Workers Participation Committee and Safety Committees. Many more initiatives are under consideration to make our manufacturing process transparent, accountable, and responsible. Bangladesh has significantly moved towards sustainable and green manufacturing having 138 LEED green factories, 39 of those are Platinum, certified by the United States Green Building Council. 13 among top 20 ranking LEED certified factories around the world are located in Bangladesh, and 500 more factories have registered for certification. These are not only highly equipped state-of-the-art environment friendly factories, but also ensure proper working environment. Bangladesh also has some of the highest rated factories in the world which are monitored by ILO BetterWorks from health, safety, and labor law compliance perspective. As a recognition of the high standard reached by the Bangladesh factories, Bangladesh ranked 2nd in Ethical Manufacturing by QIMA and “Just Style”, with a score of 7.7 only behind Taiwan who scored 8.0. Vietnam came in third, followed by Thailand, Pakistan, Turkey, China, India and Brazil. So, the high ethical manufacturing standard of Bangladesh factories are well recognized by the brands and consumers around the world today.

In past four decades the apparel industry in Bangladesh has grown in capacity, turnover and employment.

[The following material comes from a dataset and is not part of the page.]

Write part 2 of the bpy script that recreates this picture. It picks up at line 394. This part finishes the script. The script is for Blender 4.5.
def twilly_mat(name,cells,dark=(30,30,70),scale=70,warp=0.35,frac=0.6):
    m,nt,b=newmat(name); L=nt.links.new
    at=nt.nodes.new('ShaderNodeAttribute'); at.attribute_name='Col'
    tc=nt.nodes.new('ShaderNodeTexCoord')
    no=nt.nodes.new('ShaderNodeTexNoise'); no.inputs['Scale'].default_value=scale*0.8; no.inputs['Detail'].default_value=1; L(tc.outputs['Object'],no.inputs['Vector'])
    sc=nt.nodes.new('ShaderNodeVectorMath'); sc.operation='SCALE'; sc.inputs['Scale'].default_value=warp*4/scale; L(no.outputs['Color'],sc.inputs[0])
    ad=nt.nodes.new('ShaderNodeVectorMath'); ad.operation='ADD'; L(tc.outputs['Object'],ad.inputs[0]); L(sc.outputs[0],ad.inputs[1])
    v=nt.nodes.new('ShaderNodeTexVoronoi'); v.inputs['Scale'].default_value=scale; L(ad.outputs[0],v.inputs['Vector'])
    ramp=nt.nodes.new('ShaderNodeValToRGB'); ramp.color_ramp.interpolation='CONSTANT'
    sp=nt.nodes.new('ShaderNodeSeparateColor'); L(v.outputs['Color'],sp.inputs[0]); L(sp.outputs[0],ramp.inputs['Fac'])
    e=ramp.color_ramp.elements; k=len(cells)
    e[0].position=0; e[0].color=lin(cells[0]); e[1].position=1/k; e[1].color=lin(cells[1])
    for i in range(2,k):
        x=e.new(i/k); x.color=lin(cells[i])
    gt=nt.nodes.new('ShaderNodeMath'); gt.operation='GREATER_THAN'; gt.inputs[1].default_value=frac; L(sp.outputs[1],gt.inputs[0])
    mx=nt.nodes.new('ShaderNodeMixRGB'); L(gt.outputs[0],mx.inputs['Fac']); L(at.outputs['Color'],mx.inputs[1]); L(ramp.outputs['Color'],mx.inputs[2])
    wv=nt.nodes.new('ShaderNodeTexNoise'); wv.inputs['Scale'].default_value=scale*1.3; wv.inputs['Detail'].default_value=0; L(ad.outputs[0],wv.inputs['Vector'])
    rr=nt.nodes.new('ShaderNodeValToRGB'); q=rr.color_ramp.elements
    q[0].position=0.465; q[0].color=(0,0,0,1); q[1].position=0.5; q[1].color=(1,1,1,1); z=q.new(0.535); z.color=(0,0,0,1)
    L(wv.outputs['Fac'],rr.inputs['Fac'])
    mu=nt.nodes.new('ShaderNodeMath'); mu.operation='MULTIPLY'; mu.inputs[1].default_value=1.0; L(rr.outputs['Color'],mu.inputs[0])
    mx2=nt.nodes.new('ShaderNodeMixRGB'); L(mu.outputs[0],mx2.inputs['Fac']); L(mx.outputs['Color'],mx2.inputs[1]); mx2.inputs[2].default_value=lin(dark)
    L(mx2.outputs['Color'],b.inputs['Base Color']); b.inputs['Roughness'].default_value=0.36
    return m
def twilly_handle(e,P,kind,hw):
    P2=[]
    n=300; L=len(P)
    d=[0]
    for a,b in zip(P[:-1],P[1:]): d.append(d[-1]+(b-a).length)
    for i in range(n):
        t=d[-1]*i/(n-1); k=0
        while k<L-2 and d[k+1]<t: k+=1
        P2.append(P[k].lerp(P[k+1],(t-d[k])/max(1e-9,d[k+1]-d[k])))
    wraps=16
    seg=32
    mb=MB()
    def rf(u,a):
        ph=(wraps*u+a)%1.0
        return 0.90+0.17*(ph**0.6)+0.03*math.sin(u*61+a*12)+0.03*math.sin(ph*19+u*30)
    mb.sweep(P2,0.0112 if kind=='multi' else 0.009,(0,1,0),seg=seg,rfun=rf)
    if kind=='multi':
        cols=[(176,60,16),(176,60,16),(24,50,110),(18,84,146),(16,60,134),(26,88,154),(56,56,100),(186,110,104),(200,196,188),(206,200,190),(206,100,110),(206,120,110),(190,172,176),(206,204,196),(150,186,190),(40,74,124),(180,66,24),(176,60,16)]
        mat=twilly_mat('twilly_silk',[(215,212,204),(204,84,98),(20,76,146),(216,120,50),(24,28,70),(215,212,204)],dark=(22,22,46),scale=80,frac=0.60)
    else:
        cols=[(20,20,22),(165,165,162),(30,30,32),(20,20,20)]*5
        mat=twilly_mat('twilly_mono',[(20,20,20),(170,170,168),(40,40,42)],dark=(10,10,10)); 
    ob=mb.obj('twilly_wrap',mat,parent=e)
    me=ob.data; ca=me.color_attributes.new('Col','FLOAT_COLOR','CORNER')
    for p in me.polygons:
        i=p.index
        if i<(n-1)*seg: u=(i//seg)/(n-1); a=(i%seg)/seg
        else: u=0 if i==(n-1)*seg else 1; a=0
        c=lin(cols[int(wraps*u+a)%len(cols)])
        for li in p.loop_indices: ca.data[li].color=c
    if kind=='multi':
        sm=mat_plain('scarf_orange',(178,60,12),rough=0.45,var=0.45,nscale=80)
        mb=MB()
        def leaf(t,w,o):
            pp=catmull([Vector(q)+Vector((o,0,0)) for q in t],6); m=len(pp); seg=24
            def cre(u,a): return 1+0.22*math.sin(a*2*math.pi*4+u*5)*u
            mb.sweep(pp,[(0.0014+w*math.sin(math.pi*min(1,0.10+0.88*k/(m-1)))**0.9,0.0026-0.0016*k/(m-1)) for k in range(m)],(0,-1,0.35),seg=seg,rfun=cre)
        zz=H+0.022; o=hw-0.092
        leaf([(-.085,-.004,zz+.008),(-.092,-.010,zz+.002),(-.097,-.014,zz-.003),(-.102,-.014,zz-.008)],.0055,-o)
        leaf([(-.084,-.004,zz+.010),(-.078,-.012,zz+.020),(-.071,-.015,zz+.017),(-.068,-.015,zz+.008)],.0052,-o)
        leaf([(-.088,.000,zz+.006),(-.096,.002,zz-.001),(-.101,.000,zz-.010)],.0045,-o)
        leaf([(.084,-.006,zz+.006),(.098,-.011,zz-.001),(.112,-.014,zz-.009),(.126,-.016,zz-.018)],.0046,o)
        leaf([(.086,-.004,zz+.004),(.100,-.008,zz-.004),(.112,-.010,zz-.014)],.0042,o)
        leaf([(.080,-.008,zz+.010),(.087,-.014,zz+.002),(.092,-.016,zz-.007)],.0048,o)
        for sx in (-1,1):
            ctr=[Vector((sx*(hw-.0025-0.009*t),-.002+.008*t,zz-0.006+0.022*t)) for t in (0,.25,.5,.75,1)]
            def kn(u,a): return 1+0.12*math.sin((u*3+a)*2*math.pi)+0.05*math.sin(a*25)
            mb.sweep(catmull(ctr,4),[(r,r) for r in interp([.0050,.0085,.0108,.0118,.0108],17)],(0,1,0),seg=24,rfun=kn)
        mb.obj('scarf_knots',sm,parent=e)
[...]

The industry along with its backward and forward linkage industries employ around 10 million people and indirectly around 50 million people are depending on it for livelihoods. So, any irresponsible propaganda against the RMG industries would ultimately harm the workers most. It appears that various parties are picking a fight against our stride to build national capacity. The RSC has already laid a significant stepping stone in building Bangladesh’s own capacity to transparently and credibly take care of the safety of its own industries with highest standard. We strongly condemn the seemingly orchestrated attempts to hinder the progress we have made in monitoring of our industrial safety, security, sustainability and workplace complaint mechanism.